FAQs About Foreign Gift Tax for Expats
Do I owe tax on a cash gift from my foreign parents?
No! Recipients of gifts generally don't owe income tax on the gifts themselves, regardless of whether they come from foreign or domestic sources. However, you may need to report large foreign gifts on Form 3520 if they exceed $100,000 in a single tax year from any single foreign person—but reporting doesn't mean you owe taxes on the gift itself.
What happens if I miss the Form 3520 deadline?
Missing the Form 3520 deadline triggers automatic penalties of 5% of the gift amount per month, up to a maximum of 25% of the total gift value. These penalties kick in immediately without any IRS examination or warning, making timely filing absolutely essential to avoid costs that could easily reach tens of thousands of dollars.
Can a gift from a foreign company be excluded?

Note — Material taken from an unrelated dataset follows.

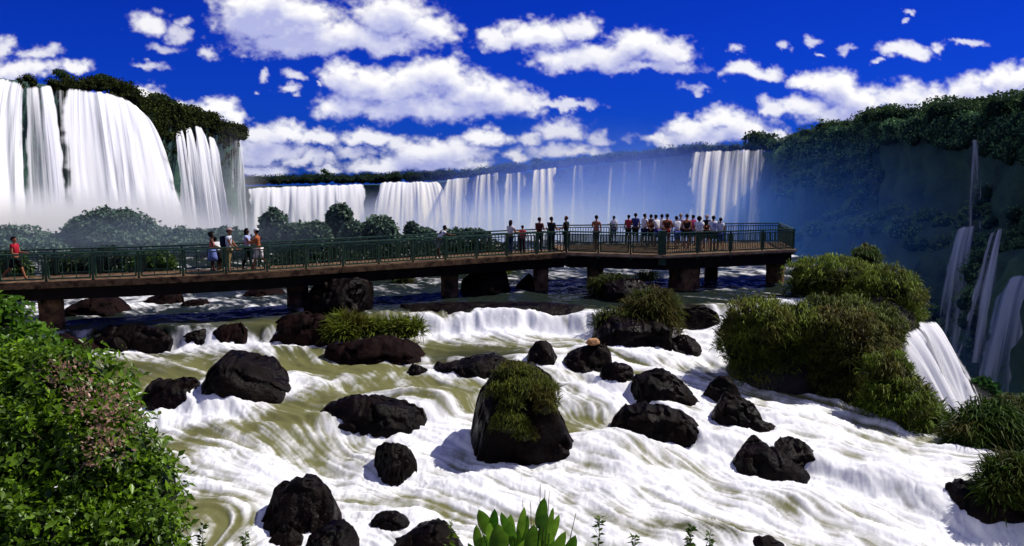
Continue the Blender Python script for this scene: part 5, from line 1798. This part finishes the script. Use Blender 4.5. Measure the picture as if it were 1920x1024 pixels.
P, Nn, lm = blob_points(fb, 650, rng, -.5, inner=.4, outer=1.5, yfront=.85)
T = unit(Nn + rng.normal(size=P.shape) * .6)
n = len(P)
V, Fc, C = leaves(P, T, unit(rng.normal(size=P.shape)), .035 + .03 * rng.random(n), .016 + .012 * rng.random(n), .1, tint_mix(n, (.26, .13, .08), (.62, .38, .28)))
o = link('blossom', mesh_np('blossom', V, Fc, {'tint': C}), M_leaf, tk, smooth=False)
o['label'] = 'dry pinkish brown flower heads'
# upper creeper behind it
cr_ = bush('shrub', [wb(10, 600, 40, 42, 10.6, .4), wb(50, 640, 44, 30, 10.4, .4), wb(-40, 640, 60, 60, 10.6, .5), wb(85, 660, 40, 24, 10.2, .35)], 2400, .095, 'leaf', (.010, .045, .004), (.15, .32, .012), core=(.003, .006, .002), lump=.3, wid=.55, corek=.45)
tag(cr_, 'thin leafy shrub reaching up at the left edge in front of the first pier', 'bush')


# broad leaved plant, weeds
def leaf_blade(mb, base, tip, width, curve, fold=.15):
    base, tip = np.array(base, float), np.array(tip, float)
    d = tip - base
    L = np.linalg.norm(d); d /= L
    s = np.cross(d, np.array([.45 * rng.normal(), -1, .45])); s /= np.linalg.norm(s)
    up_ = np.cross(s, d)
    n0 = len(mb.v)
    K = 9
    for q in range(K):
        t = q / (K - 1)
        wd = width * (max(0, math.sin(math.pi * min(1, t ** .85 * .95 + .05))) ** .6) * .5 + .002
        c = base + d * L * t + up_ * curve * L * math.sin(math.pi * t * .6) - np.array([0, 0, 1]) * .25 * curve * L * t * t
        mb.v += [c - s * wd + up_ * wd * fold * 2, c, c + s * wd + up_ * wd * fold * 2]
    for q in range(K - 1):
        for j in (0, 1):
            a = n0 + q * 3 + j
            mb.f.append([a, a + 1, a + 4, a + 3])


pl = empty('plant', at(975, 1100, 5.2))
tag(pl, 'broad paddle leaved plant with thin flower stalks at the bottom edge of the photo', 'plant')
c0 = np.array(pl.location)
LEAF = [(905, 955, 45), (935, 985, 60), (925, 950, 30), (985, 1010, 50), (960, 965, 40), (975, 995, 46), (1015, 940, 36), (1025, 960, 30), (1005, 985, 50), (1035, 950, 20), (1040, 985, 44), (1055, 1000, 40), (1080, 1005, 40), (900, 1005, 44), (930, 1015, 50), (1010, 1010, 44), (960, 1020, 46), (880, 1020, 36), (1060, 1020, 40), (950, 948, 34), (915, 975, 36), (945, 1000, 40), (968, 985, 34), (990, 975, 34), (1030, 1005, 42), (1045, 965, 26), (1070, 990, 30), (1090, 1020, 34), (895, 985, 28), (980, 955, 26)]
for q, (px, py, wd) in enumerate(LEAF):
    D = 5.2 + .22 * rng.normal()
    lean_ = (px - 975) * .18 + rng.normal() * 9
    tip = at(px + rng.normal() * 4, py + 2, D) - c0
    bs = at(px - lean_, py + 44 + 20 * rng.random(), D + .03) - c0
    rt = at(975 + (px - 975) * .5, 1130, 5.2) - c0
    mb = MB()
    leaf_blade(mb, bs, tip, wd * D / F * .62, .12 * rng.normal())
    mb.tube([rt, (rt * .4 + bs * .6) + np.array([.01, 0, 0]), bs + (tip - bs) * .1], [.007, .006, .004], 6)
    g = rng.random()
    tc_ = np.array([.03, .12, .008]) * (1 - g) + np.array([.20, .38, .03]) * g
    lm_ = mb.build('leaf', M_leaf, pl, True)
    ta = lm_.data.attributes.new('tint', 'FLOAT_COLOR', 'POINT')
    kk = .7 + .6 * rng.random(len(lm_.data.vertices))
    ta.data.foreach_set('color', np.concatenate([tc_[None] * kk[:, None], np.ones((len(kk), 1))], 1).astype(np.float32).ravel())
for q, (px, py) in enumerate(((1013, 908), (1022, 918), (1030, 920), (980, 938), (995, 942), (1080, 962), (895, 975))):
    D = 5.3
    tip = at(px, py, D) - c0
    bs = at(px + (985 - px) * .3, 1060, D + .05) - c0
    MB().tube([bs, (bs + tip) / 2 + np.array([.01, 0, 0]), tip], [.004, .003, .002], 6).build('stalk', mcol((.16, .14, .06), 'stalk'), pl, True)


def weed(px, py0, py1, D, lab, n=26, size=.05):
    root = empty('weed', at(px, py0, D))
    c = np.array(root.location)
    tip = at(px + 6, py1, D) - c
    MB().tube([(0, 0, 0), tip * .5 + np.array([.008, 0, 0]), tip], [.005, .004, .002], 6).build('stem', mcol((.08, .10, .02), 'weed_stem'), root, True)
    t = .25 + .75 * rng.random(n)
    P = tip[None] * t[:, None]
    T = unit(rng.normal(size=(n, 3)) * np.array([1, .6, .3]) + np.array([0, 0, .3]))
    L = size * (.6 + .8 * rng.random(n))
    V, Fc, C = leaves(P, T, unit(rng.normal(size=(n, 3)) + np.array([0, 0, 1.])), L, L * .4, .1, tint_mix(n, (.03, .08, .008), (.16, .24, .02)))
    link('foliage', mesh_np('foliage', V, Fc, {'tint': C}), M_leaf, root, smooth=False)
    tag(root, lab, 'plant')


weed(1118, 1060, 972, 6.0, 'single upright weed right of the broad leaved plant', 34, .05)
weed(1185, 1060, 1000, 6.2, 'short leafy weed right of the single upright weed', 24, .06)
weed(1290, 1060, 985, 6.6, 'leafy weed sprig below the olive swell, left of another sprig', 70, .05)
weed(1325, 1060, 1000, 6.6, 'last leafy weed sprig towards the right along the bottom edge', 60, .05)
weed(840, 1070, 975, 5.6, 'arching weed left of the broad leaved plant before the slanting rock', 34, .06)
weed(455, 1060, 1000, 7.0, 'low weed at the bottom edge right of the thicket', 50, .06)
weed(375, 1060, 985, 7.5, 'dry weed sprig against the right side of the thicket', 60, .06)

# ------------------------------------------------------------------ render settings
scene.view_settings.view_transform = 'Standard'
scene.view_settings.look = 'None'
scene.view_settings.exposure = 0
scene.view_settings.gamma = 1
scene.render.engine = 'CYCLES'
cy = scene.cycles
cy.max_bounces = 8
cy.diffuse_bounces = 3
cy.glossy_bounces = 3
cy.transmission_bounces = 4
cy.volume_bounces = 2
cy.transparent_max_bounces = 24
cy.use_denoising = True
cy.caustics_reflective = False
cy.caustics_refractive = False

Foreign corporate gifts face a much lower reporting threshold of only $19,570 (for 2025) compared to individual gifts. Very few foreign corporate gifts qualify for any exclusions, and virtually all corporate gifts require Form 3520 reporting regardless of their size, purpose, or your relationship with the company.
What counts as a reportable gift?
Reportable foreign gifts include cash transfers, property transfers, forgiven debts, free services, and anything else of value received from foreign persons without providing equal consideration in return. The key test is whether you received something valuable without giving back something of equivalent worth, and whether the giver qualifies as a foreign person under U.S. tax definitions.
How often do I need to file Form 3520?
You must file Form 3520 annually whenever you receive reportable foreign gifts during any tax year. The form is due with your regular tax return, including any extensions you might file. If you don't receive any reportable foreign gifts in a particular year, no Form 3520 filing is required for that year—but you need to monitor this requirement every single year.